I was sent a link recently to a broadcast from the States lamenting that "Christian Britain" was "under attack again". It's a polemical report scattered with stories about the persecution of Christians in the workplace and the inevitable and inexorable erosion of Christian values in the nation. I'm reminded of a great story that the artist David Hockney tells. His mum is visiting his villa in the hills overlooking LA, all the way from industrial Yorkshire. As she looks out over the vista of swimming pools glinting in the sun below them she remarks to David (cue broad Yorkshire accent): "It's disgraceful! All this sunshine and no one has got their washing out."
Well the supposed decline of Christian Britain really depends on how you're looking at things and where you're standing. Admittedly, many of our inherited denominations are struggling with numbers and finances, but look across at the growth of black-led churches. What of persecution then? I don't want to be complacent, and there are real issues for many converts from other faiths seeking to become Christians in Britain, but is our country really a harder place to be a disciple than even 20 years ago? Look at the profile of religious issues in the news and documentaries. We have to thank our Muslim neighbours for some of this, but I believe that we are in a far healthier state than we have been for the significance of religion in the public square.

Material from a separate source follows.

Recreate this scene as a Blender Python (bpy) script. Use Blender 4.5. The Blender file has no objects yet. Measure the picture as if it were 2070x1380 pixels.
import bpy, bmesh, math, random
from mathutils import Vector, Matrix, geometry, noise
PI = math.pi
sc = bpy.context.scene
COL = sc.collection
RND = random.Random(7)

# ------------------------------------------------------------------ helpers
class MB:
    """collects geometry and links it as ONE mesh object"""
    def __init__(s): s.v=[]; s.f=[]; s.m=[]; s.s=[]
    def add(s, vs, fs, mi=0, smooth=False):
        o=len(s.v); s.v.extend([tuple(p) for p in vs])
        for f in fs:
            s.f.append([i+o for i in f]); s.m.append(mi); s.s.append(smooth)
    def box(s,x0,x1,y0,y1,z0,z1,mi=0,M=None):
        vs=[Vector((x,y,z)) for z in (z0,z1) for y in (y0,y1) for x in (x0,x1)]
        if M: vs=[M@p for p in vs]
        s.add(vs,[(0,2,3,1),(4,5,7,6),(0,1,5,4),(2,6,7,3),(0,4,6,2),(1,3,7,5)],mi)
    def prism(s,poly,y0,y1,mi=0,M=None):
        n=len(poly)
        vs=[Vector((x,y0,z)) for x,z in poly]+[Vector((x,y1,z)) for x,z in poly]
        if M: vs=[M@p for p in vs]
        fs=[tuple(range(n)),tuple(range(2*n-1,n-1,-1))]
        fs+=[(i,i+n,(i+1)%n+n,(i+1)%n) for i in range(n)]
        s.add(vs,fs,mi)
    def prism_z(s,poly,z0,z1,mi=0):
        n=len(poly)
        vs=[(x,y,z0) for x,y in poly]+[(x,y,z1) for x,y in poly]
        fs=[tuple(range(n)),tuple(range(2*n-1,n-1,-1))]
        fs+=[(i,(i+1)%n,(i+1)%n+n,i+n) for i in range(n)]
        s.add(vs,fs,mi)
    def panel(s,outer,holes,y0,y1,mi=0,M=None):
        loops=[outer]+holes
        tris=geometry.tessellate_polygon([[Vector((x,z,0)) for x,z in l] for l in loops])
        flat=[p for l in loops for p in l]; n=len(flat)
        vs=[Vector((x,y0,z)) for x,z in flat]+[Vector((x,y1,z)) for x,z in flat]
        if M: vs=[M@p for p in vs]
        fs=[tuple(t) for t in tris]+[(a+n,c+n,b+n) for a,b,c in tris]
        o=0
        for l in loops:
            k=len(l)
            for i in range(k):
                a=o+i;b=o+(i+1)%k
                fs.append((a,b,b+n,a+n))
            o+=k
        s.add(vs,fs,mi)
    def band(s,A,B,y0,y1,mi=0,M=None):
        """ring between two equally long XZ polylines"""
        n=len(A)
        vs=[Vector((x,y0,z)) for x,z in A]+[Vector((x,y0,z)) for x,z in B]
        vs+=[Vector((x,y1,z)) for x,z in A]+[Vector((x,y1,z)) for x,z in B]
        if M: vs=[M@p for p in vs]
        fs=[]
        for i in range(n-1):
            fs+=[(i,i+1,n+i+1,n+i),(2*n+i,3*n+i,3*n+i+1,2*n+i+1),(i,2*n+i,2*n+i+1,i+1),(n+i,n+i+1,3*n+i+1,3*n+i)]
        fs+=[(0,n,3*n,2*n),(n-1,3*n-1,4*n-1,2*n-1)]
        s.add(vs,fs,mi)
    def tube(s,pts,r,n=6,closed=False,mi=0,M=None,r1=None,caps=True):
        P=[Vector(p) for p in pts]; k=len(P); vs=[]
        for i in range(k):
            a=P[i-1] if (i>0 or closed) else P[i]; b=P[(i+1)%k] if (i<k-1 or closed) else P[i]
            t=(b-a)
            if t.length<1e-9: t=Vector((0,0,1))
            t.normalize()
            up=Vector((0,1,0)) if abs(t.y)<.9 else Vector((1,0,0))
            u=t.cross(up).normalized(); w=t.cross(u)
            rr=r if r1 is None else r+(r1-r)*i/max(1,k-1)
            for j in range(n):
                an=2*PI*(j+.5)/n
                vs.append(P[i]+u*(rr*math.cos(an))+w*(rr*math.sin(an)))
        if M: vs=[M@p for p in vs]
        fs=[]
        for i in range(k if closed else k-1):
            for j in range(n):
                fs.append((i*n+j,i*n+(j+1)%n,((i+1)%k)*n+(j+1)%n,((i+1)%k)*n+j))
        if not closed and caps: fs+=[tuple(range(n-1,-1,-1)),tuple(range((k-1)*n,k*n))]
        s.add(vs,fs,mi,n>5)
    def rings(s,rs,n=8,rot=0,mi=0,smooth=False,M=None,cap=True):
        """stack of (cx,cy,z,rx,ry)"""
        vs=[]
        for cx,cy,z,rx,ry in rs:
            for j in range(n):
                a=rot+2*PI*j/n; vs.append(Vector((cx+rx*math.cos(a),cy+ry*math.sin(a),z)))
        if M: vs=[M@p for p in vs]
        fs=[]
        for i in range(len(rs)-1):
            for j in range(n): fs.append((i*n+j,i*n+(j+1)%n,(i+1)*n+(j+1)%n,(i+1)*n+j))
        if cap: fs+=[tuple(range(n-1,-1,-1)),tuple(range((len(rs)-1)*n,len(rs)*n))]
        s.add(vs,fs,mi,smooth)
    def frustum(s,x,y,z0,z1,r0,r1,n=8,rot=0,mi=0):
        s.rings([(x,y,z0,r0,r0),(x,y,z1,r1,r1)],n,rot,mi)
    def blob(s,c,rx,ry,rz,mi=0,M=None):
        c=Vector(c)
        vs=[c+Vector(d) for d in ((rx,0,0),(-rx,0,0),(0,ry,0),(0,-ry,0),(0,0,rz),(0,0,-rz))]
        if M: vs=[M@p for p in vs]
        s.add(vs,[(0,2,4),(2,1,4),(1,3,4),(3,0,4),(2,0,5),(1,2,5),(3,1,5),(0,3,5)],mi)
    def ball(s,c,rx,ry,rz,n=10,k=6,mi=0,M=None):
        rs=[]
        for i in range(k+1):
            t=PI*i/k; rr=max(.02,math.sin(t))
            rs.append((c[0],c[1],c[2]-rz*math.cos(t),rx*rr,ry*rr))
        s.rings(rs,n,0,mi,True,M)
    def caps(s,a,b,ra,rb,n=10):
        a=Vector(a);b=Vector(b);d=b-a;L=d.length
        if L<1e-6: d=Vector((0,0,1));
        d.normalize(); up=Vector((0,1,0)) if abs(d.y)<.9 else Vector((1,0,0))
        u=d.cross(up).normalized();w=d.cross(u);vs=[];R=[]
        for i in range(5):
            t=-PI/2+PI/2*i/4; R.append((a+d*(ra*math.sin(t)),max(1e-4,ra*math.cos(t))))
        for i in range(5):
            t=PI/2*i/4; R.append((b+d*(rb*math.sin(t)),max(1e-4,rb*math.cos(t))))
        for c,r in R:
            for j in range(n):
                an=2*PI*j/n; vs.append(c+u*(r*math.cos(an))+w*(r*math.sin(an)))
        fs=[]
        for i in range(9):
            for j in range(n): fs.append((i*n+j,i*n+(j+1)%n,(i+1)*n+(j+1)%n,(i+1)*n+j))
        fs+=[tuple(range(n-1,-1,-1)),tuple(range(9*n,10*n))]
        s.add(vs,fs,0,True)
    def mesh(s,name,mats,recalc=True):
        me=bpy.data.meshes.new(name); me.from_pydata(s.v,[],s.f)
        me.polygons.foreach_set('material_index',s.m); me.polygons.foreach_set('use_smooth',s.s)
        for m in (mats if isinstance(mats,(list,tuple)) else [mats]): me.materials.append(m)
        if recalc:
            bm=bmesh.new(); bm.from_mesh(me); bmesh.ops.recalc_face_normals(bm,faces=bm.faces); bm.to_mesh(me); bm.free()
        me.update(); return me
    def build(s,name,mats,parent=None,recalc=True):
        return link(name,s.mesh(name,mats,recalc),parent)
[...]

The broadcast I linked to began by referencing Winston Churchill's Christian battle against the forces of Nazism...(These days, anything that defaults to using Churchill as an emotive way in to making a point deserves deep suspicion!) I think what we are seeing is a genuine distinctiveness in the church from society, and that is something to be welcomed. It is not as simple as separation of church and state; the American model which originates the broadcast gives the lie to that pretence. Rather, it is about the genuine reality of diversity and the church being a voice of pastoral and prophetic concern. It will at times agree and affirm, and at others at will contradict. But being a critical friend means that, as Christians, we have to make sense of our beliefs to others, communicate why they are "good for all" and expect that they will not be the aspiration of many.
Having a Christian core to the constitution from our history gives us a duty that cuts both ways: to be faithful to pointing out the one hope of all humanity but to be humble about where the church has failed. Invoking the ghosts of Churchill et al means we need to tell the story of colonialism, patriarchy and the class system. Loving our country and witnessing to Jesus seems to me to be less about bemoaning how far we have sold off the crown jewels of our Christian inheritance and more about pointing forward to the new humanity that Jesus has inaugurated.